After losing his bid to become the first black governor of Alabama, Rep. Artur Davis (D-Ala.) said he's done with politics.
"I have no interest in running for political office again," the four-term congressman told the Birmingham News. "The voters spoke in a very decisive way across every sector and
in every section of the state. A candidate that fails across-the-board
like that obviously needs to find something else productive to do with
his life."
Davis lost his bid for the Democratic nomination Tuesday. He took 38 percent of
the vote to Agriculture Commissioner Ron Sparks' 62 percent.
In running for governor he had to give up running for reelection to his House seat.
"When I ran for Congress, I never had the desire to be a career politician," he told the paper.
Davis said he planned to resume his career as a courtroom lawyer.
The News also has a breakdown of Davis' loss, noting that he not only lost majority-white districts but also predominantly black counties.
Glen Browder, a former congressman and professor at Jacksonville State University, told the News Davis gambled
that, by voting no on healthcare reform and
then refusing to court longtime black political organizations for their
support, he would appeal to white voters.
"And it is so clear now that Davis' gamble failed miserably," Browder said.

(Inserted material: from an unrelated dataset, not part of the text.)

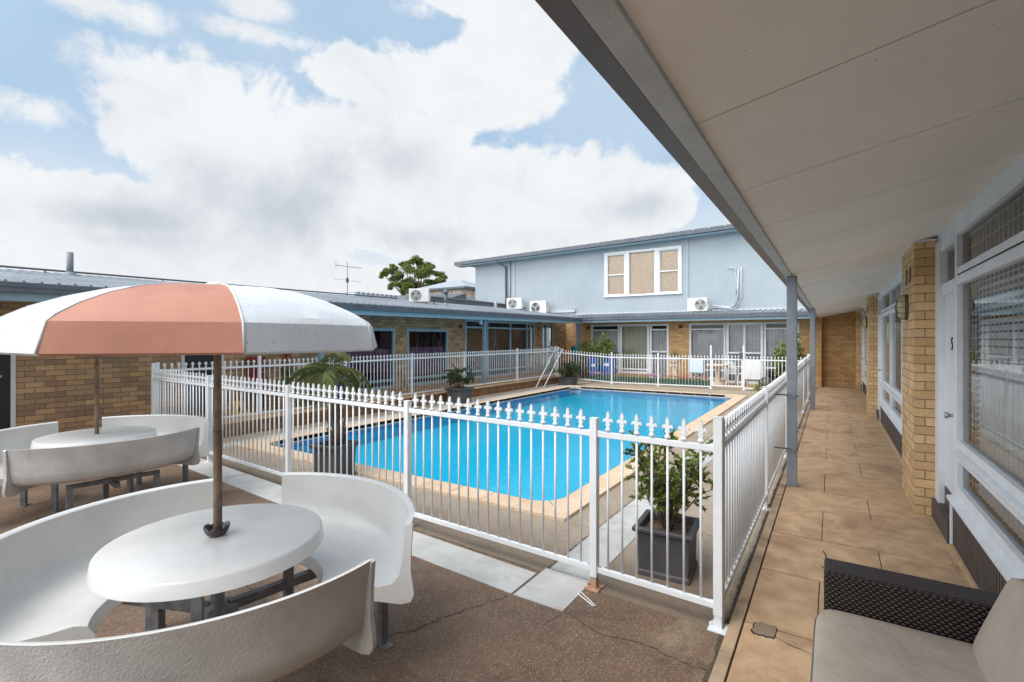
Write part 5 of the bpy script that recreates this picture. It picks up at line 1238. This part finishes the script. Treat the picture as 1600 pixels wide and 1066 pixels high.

Davis was the only black Democrat in Congress to vote no on healthcare reform.
Doña Ana County District Attorney Susana Martinez won the New Mexico Republican gubernatorial primary Tuesday. She will face Democrat Diane Denish in November.
Martinez, who had been endorsed by Sarah Palin, finished with 51 percent of the vote. Her closest rival, former state GOP chairman Allen Weh, pulled in 28 percent of the vote.
Pete Domenici Jr., the son of the well-known Republican senator, finished with only 7 percent of the vote.
Tim Murtaugh, spokesman for the Republican Governors Association, called Martinez win "historic."
"Susana Martinez is poised to bring a new era of responsibility to Santa Fe," Murtagh said in a statement.
New Mexico Gov. Bill Richardson (D) is term limited.